Les actes de torture, les autres mauvais traitements, et, plus généralement, les violations des droits humains attribuées aux responsables de l’application des lois constituaient un sujet de préoccupation. Dans ce contexte, le gouvernement n’a pas pris les mesures législatives nécessaires pour mettre en place un mécanisme indépendant destiné à enquêter sur les violations des droits humains perpétrées par les forces de sécurité.

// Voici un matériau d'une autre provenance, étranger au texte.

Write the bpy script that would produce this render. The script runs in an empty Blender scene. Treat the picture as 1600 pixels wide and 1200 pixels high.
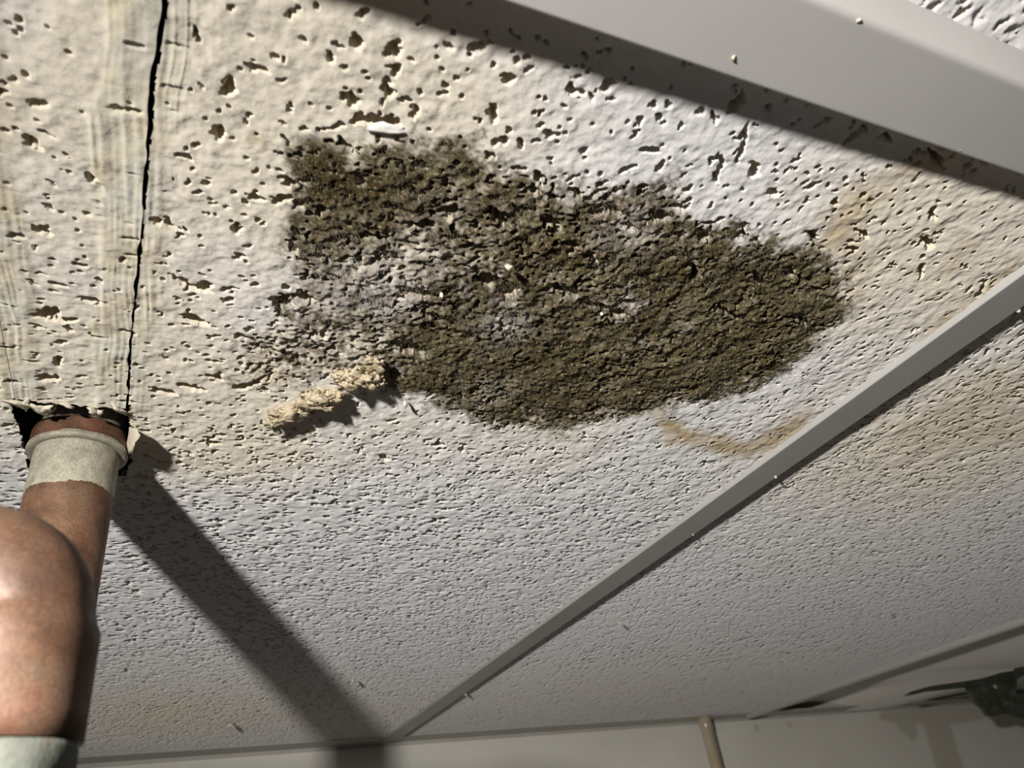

Demur Sturua, 22 ans, habitant Dapnari, un village de l’ouest de la Géorgie, a été convoqué le 7 août par un inspecteur de la police locale, qui souhaitait l’interroger sur une personne soupçonnée de faire pousser du cannabis dans la localité. Le jeune homme s’est suicidé le lendemain. Dans la lettre qu’il a laissée, il blâmait l’inspecteur de police, affirmant que celui-ci l’avait frappé et menacé. Selon l’avocat de la famille de Demur Sturua, l’autopsie aurait révélé des lésions sur le corps de la victime. L’enquête n’était pas terminée à la fin de l’année.

Des informations ont par la suite été publiées dans la presse, selon lesquelles des habitants de villages reculés, susceptibles d’avoir été traités de la même manière par la police, refusaient de porter plainte parce qu’ils craignaient d’éventuelles représailles et qu’ils n’avaient aucune confiance en les pouvoirs publics.